Buschman v. Diamond Shamrock Corp.

35 A.D.2d 926 | N.Y. App. Div. | 1970

Concur—Capozzoli, Nunez, *927McNally and Machen, JJ.; Eager, J. P., dissents in the following memorandum: I would affirm. The “suggested letter agreement” (note, the word “suggested”) transmitted to plaintiff by Stier’s letter of May 8, 1968, was the writing which would constitute an agreement complying with the Statute of Frauds, and this was not signed by defendant. The signing by Stier of the transmittal letter was not a compliance with the statute. (See Scheck v.
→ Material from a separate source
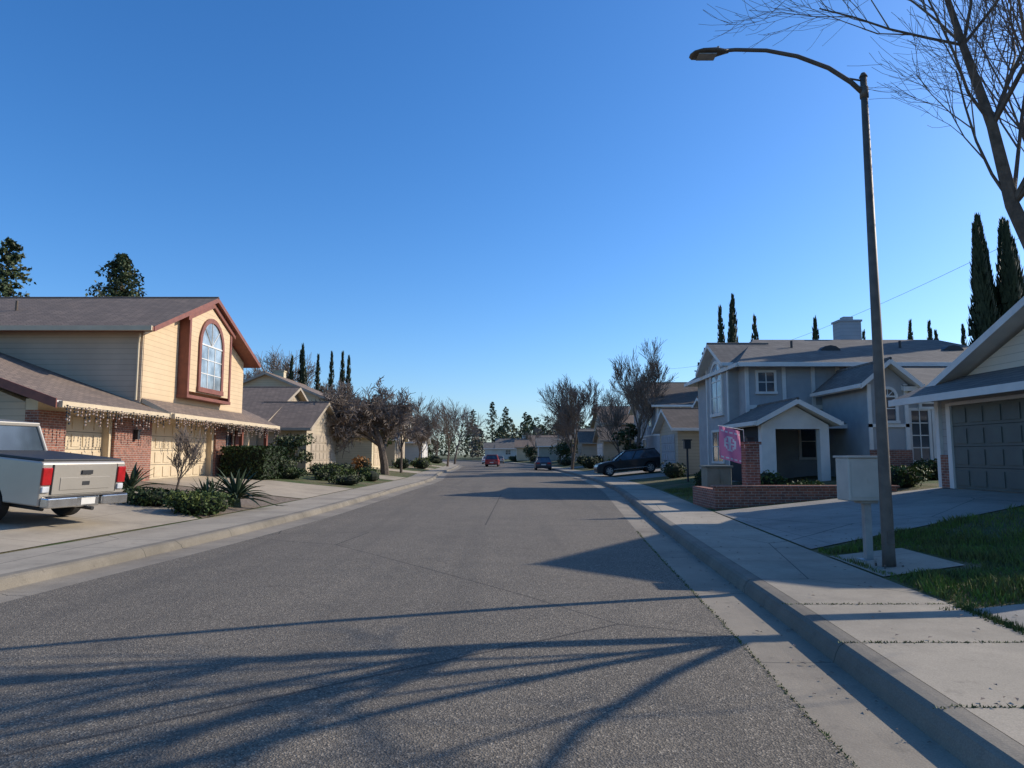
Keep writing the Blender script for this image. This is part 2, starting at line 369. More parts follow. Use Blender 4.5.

Francis, 26 N Y 2d 466, affd. 33 A D 2d 91.) This letter of transmittal may not be properly held to be an offer from defendant to the plaintiff; rather it is in the nature of an invitation to plaintiff to submit an offer in writing which plaintiff did and which defendant rejected. The promise of the defendant to sign was a mere executory promise without consideration. The condition was that there would be an agreement when the defendant signed. The determination of the majority which amount in effect to a remanding for the taking of parol evidence defeats the purpose of the statute, i.e., to protect transactions of this nature from fraud and perjury by immunizing them from parol evidence. (See Dorian Holding & Trading Corp. v. Brunswick Term, & Ry. Securities Co., 230 App. Div. 514, affd. 256 N. Y. 674.) “It is settled law that a memorandum sufficient to satisfy the Statute of Frauds must in itself or by reference to other writings be complete, so that the full intention of the parties can be ascertained from it alone without recourse to parol evidence.” (Matter of Levin, 276 App. Div. 739, 742, 277 App. Div. 758, affd. 302 N. Y. 535.)